Tuesday, November 10, 2009

I had to drop off some Browns tickets to Kevin last night, so I got a taste of the pre-concert Springsteen crowd. I am not sure the buzz exists like it used to. When I worked Downtown, it was electric when the guy showed up. Especially for that Stadium concert, absolutely a huge event at the time.

Over time though, I guess everyone gets a little older, more sedate, and he did not sell out the Q. But the show got a rave review.

Meal of Links

The AV Club has started up its Best of the Decade features. So far, it's One-Season TV Wonders, Late Night Comedy/Talk, and TV Movies/Miniseries. Nice props for "Andy Richter Controls The Universe", but no "Knights of Prosperity"?

"Shit My Dad Says" moves from Twitter to TV. "I wanted to see Detroit win. I've been there. It's like God took a shit on a parking lot. They deserve some good news."

A droplet of water reveals the face of Ringo Starr. Don't send him any mail about it, though.

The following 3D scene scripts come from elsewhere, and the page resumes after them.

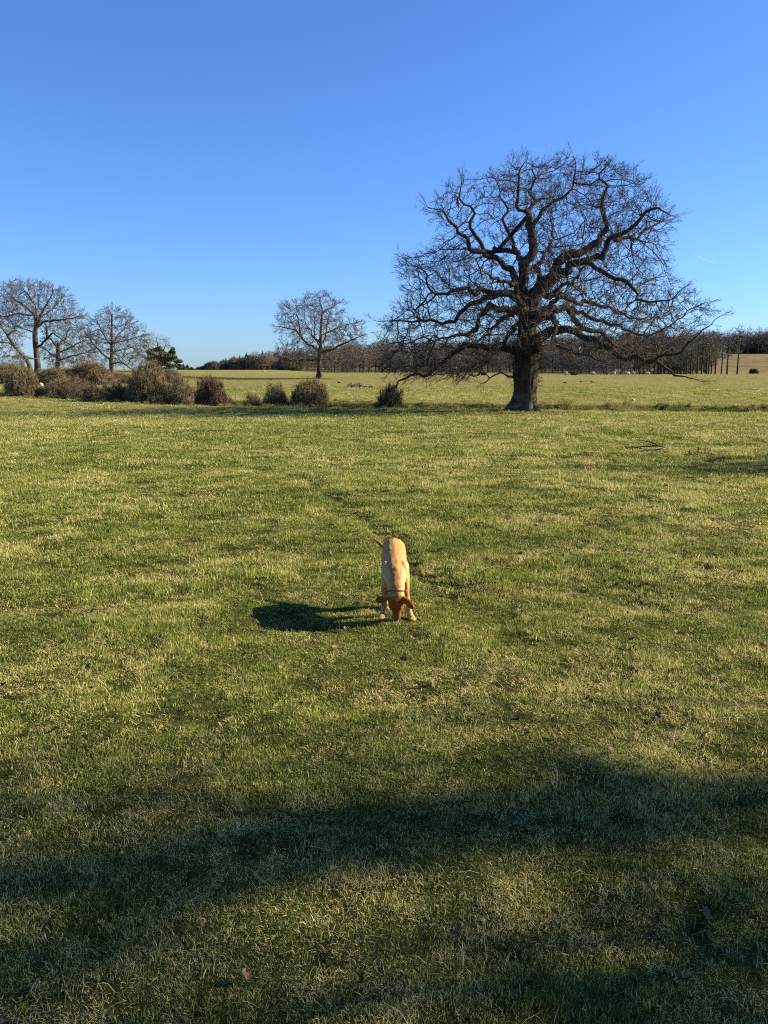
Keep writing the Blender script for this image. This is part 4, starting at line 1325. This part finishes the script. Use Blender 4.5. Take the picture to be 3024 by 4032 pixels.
# ------------------------------------------------------------------ fallen leaves
M['leaf'] = simple_mat('dead_leaf', (.10, .062, .032), (.22, .138, .075), 30, .7)
M['pale_leaf'] = simple_mat('bleached_leaf', (.26, .16, .085), (.38, .26, .15), 30, .7)


def leaf_mesh(seed):
    g = np.random.default_rng(seed)
    L = 7; V, F = [], []
    curl = g.uniform(6, 16); tw = g.uniform(-.6, .6)
    for i in range(L):
        t = i / (L - 1); x = (t - .5) * .075
        w = .018 * math.sin(math.pi * min(1, t * .92 + .04)) * (1 + .35 * math.cos(i * math.pi))
        z = curl * x * x + .006
        for s in (-1, 0, 1):
            V.append((x, s * w, z + abs(s) * w * .5 + s * tw * x))
    for i in range(L - 1):
        for s in range(2):
            a = i * 3 + s
            F += [(a, a + 1, a + 4), (a, a + 4, a + 3)]
    return mesh_np('leaf', np.array(V), np.array(F), True)


LV = [leaf_mesh(300 + i) for i in range(4)]
for m_ in LV: m_.materials.append(M['leaf'])


def leaf_at(x, y, s, pale, k):
    o = link('fallen_leaf', LV[k % 4])
    o.location = (x, y, gz(x, y) + .022); o.rotation_euler = (g.normal() * .5, g.normal() * .5, g.uniform(0, 6.28)); o.scale = (s, s, s)
    o['category'] = 'leaf'
    if pale:
        o.material_slots[0].link = 'OBJECT'; o.material_slots[0].material = M['pale_leaf']
        o['label'] = 'bleached curled leaf lying in the short grass'; o['group'] = 'bleached leaves on the grass'
    else:
        o['label'] = 'brown curled oak leaf lying in the short grass'; o['group'] = 'brown leaves on the grass'


def ground_at(u, v):
    a, b_ = (u - 1512) / FPX, (2016 - v) / FPX
    dx, dy, dz = a, CP + b_ * SP, -SP + b_ * CP
    t = CAM_H / -dz
    for _ in range(12):
        t = (CAM_H - gz(dx * t, dy * t)) / -dz
    return dx * t, dy * t


for i, (u, v) in enumerate([(1000, 3450), (1320, 3450), (1090, 3410), (1190, 3450), (650, 2800), (270, 2865), (140, 2890), (1560, 3915), (2310, 3370), (2620, 2815), (2120, 2890), (500, 3750), (210, 2895),
                            (1470, 2890), (2240, 2650), (1462, 2435), (1440, 2243), (1455, 2238), (1425, 2285), (1470, 2288), (1500, 2300), (1290, 2395), (960, 3870), (2060, 2830), (2570, 3350), (860, 2910), (2830, 2700),
                            (600, 2990), (1130, 2440), (1160, 2460), (1010, 2290), (1910, 2530), (2330, 2780), (2780, 3630), (1800, 3700), (345, 2640), (820, 2560), (1700, 2700), (2500, 2560), (2700, 2450), (2150, 2420), (1910, 2260),
                            (500, 2440), (240, 2380), (1200, 2640), (1340, 2590), (2380, 2300), (2660, 2250)]):
    x, y = ground_at(u, v)
    leaf_at(x, y, g.uniform(.36, .66), 16 <= i <= 20, i)
n = 700
r = np.sqrt(g.uniform(9, 18 ** 2, n)); a = g.uniform(-R(34), R(34), n); x = r * np.sin(a); y = r * np.cos(a)
s = g.uniform(.4, .8, n)
instancer('leaf_litter', LV, np.stack([x, y, sheet_h(x, y) + .02], 1), np.stack([g.normal(size=n) * .5, g.normal(size=n) * .5, g.uniform(0, 6.28, n)], 1), np.stack([s, s, s], 1), g.integers(0, 4, n), kind='stuff', label='small dead leaves scattered over the grass')

# ------------------------------------------------------------------ blobs -> one continuous body
def body_mesh(name, parts, voxel, smooth=5):
    """parts: (x, y, z, rx, ry, rz, euler) ellipsoids, fused into one skin"""
    bm = bmesh.new()
    for (c, rad, eu) in parts:
        mt = Matrix.Translation(c) @ Euler(eu).to_matrix().to_4x4() @ Matrix.Diagonal((*rad, 1))
        bmesh.ops.create_icosphere(bm, subdivisions=2, radius=1.0, matrix=mt)
    me = bpy.data.meshes.new(name + '_blobs'); bm.to_mesh(me); bm.free()
    o = bpy.data.objects.new(name + '_blobs', me); C.objects.link(o)
    md = o.modifiers.new('r', 'REMESH'); md.mode = 'VOXEL'; md.voxel_size = voxel
    sm = o.modifiers.new('s', 'SMOOTH'); sm.iterations = smooth; sm.factor = .5
    dg = bpy.context.evaluated_depsgraph_get()
    out = bpy.data.meshes.new_from_object(o.evaluated_get(dg))
    bpy.data.objects.remove(o); bpy.data.meshes.remove(me)
    out.name = name
    out.polygons.foreach_set('use_smooth', np.ones(len(out.polygons), bool))
    return out


def chain(pts, step=.3):
    """spheres or ellipsoids interpolated along x y z rx [ry rz]"""
    out = []
    pts = [tuple(p) if len(p) == 6 else (*p[:3], p[3], p[3], p[3]) for p in pts]
    q = np.array(pts, float)
    for a, b_ in zip(q[:-1], q[1:]):
        n = max(2, int(np.linalg.norm(b_[:3] - a[:3]) / (min(a[3:].min(), b_[3:].min()) * step)) + 1)
        for t in np.linspace(0, 1, n):
            c = a * (1 - t) + b_ * t
            out.append((tuple(c[:3]), tuple(c[3:]), (0, 0, 0)))
    return out


# ------------------------------------------------------------------ the dog
DX, DY = .071, 5.35
dz0 = gz(DX, DY)
D0 = np.array([DX, DY, dz0 - .004])
dog = thing('dog', 'fox-red labrador puppy with its nose down in the grass', 'dog', D0)


def zp(zx, zy, Y):
    return P(1440 + zx / 5.82, 2080 + zy / 5.82, Y) - D0


def dp(x, y, z, *r):
    return (x - D0[0], y - D0[1], z - .004 + .004, *r)


parts = []
# trunk of the body
parts += chain([dp(.066, 5.665, .355, .060, .055, .070), dp(.068, 5.60, .382, .086, .085, .092), dp(.069, 5.50, .368, .086, .08, .092), dp(.071, 5.40, .335, .086, .08, .104), dp(.072, 5.30, .305, .080, .075, .098), dp(.074, 5.235, .285, .070, .06, .085)], .3)
# neck
parts += chain([dp(.073, 5.29, .335, .060, .06, .058), dp(.0745, 5.225, .295, .060, .056, .058), dp(.077, 5.175, .235, .060, .052, .055), dp(.078, 5.155, .195, .056, .05, .05)], .3)
# withers ridge of loose skin
parts += chain([dp(.071, 5.33, .378, .022), dp(.073, 5.26, .352, .022)], .5)
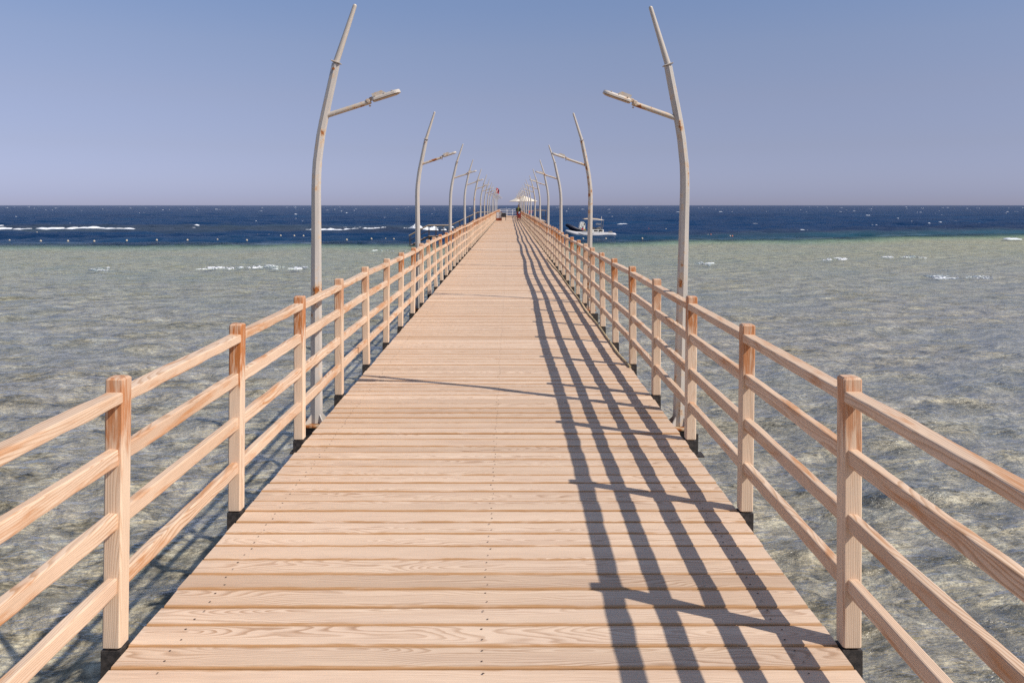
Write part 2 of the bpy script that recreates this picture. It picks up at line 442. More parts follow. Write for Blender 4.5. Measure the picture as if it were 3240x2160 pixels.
ORD = ['nearest', 'second', 'third', 'fourth', 'fifth', 'sixth', 'seventh', 'eighth', 'ninth', 'tenth', 'eleventh', 'twelfth', 'thirteenth', 'fourteenth', 'fifteenth', 'sixteenth', 'seventeenth', 'eighteenth', 'nineteenth', 'twentieth']
rusty = {}
def make_rusty(root):
    for c in COL.objects:
        if c.parent is root and c.name.startswith('pole'):
            if not rusty: rusty['m'] = c.data.copy(); rusty['m'].materials.clear(); rusty['m'].materials.append(M_POLE2)
            c.data = rusty['m']
first = True
for side, cnt in ((-1, 14), (1, 16)):
    for k in range(cnt):
        o = lamp0 if first else copy_tree(lamp0); first = False
        o.scale = (1.025,)*3
        o.location = (-1.592 if side < 0 else 1.402, LAMP_Y0+LAMP_DY*k+rnd.uniform(-.1, .1)*(k > 0), (-.068 if side > 0 else -.045)+rnd.uniform(-.02, .02)*(k > 0))
        o.rotation_euler = (rnd.uniform(-.006, .006), rnd.uniform(-.012, .012)*(k > 0)-(.025 if side > 0 and k == 0 else .006 if side > 0 else 0), (0 if side < 0 else math.pi)+rnd.uniform(-.03, .03)*(k > 0))
        if (side, k) in ((1, 0), (1, 1), (1, 5), (-1, 4), (-1, 7), (1, 9)): make_rusty(o)
        if side < 0:
            lb = 'tall cream curved lamp post with rust spots on its arm, nearest on the left railing' if k == 0 else 'curved cream lamp post, %s from the camera along the left railing' % ORD[k]
        else:
            lb = 'tall curved lamp post with orange rust on its pole, nearest on the right railing' if k == 0 else 'curved cream lamp post, %s from the camera along the right railing' % ORD[k]
        tag(o, lb, 'lamp post', 'curved lamp posts along the pier')

# ------------------------------------------------------------------ hose along the right edge
hp = [(1.262, 8.3), (1.235, 9.2), (1.245, 10.0), (1.252, 11.3), (1.225, 12.6), (1.248, 14.4), (1.24, 16.1), (1.25, 19.4), (1.205, 22.7), (1.185, 24.6), (1.215, 25.4)]
pts = []
for i in range(len(hp)-1):
    for s_ in range(5):
        f = s_/5; f2 = f*f*(3-2*f)
        pts.append((hp[i][0]+(hp[i+1][0]-hp[i][0])*f2, hp[i][1]+(hp[i+1][1]-hp[i][1])*f, .0145))
m = MB(); m.tube(pts, .011, 8)
tag(m.build('hose', plain('straw coloured rubber', (.50, .37, .18), .55, 0, .2, 3)), 'straw yellow hose lying along the right edge of the deck boards', 'hose')

# ------------------------------------------------------------------ white end railing
M_WHITE = plain('white painted steel', (.80, .79, .77), .4, 0, .08, 5)
er = thing('end_railing', 'white four bar railing closing the far end of the pier', 'railing', (0, YEND+.06, 0))
for x in (XL+.02, (XL+XR)/2-.25, .55, XR-.02):
    m = MB(); m.box((x, 0, .5), (.07, .07, 1.06), .006); m.build('post', M_WHITE, er)
for z in (1.0, .76, .50, .25):
    m = MB(); m.box(((XL+XR)/2, .0, z), (XR-XL-.05, .035, .06), .006); m.build('rail', M_WHITE, er)

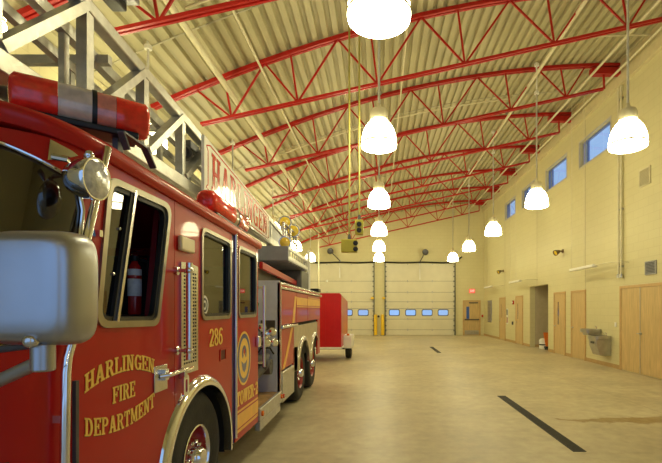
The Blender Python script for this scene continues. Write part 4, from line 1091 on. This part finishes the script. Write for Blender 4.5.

Peace and love.

Count Chocula is the most powerful vampire of them all. Why? He has no weaknesses.

Saint Sarah. This guy reads, then writes about, the 4700-word essay on Sarah Palin so you don't have to.

Arby's is one of those fast food places I visit maybe a couple of times a month. But this sums up why they are so low on fast food chain. My issue is they have lots of choices, but most of them are really bad for you. Especially the sandwiches you think might be OK, like the Market Fresh Turkey on Wheat or the Turkey Reuben. And the guy is right, what is memorable to eat there? I think the Chocolate Mint Milk Shake may be the only thing that currently stands out. In addition, their combo prices are exorbitant.

Exercise Yard

Golf balls are destroying the planet. Lost ones, that is. Claims are it takes between 100 to 1,000 years for a golf ball to decompose naturally. I think I've had sandwiches that take that long, too.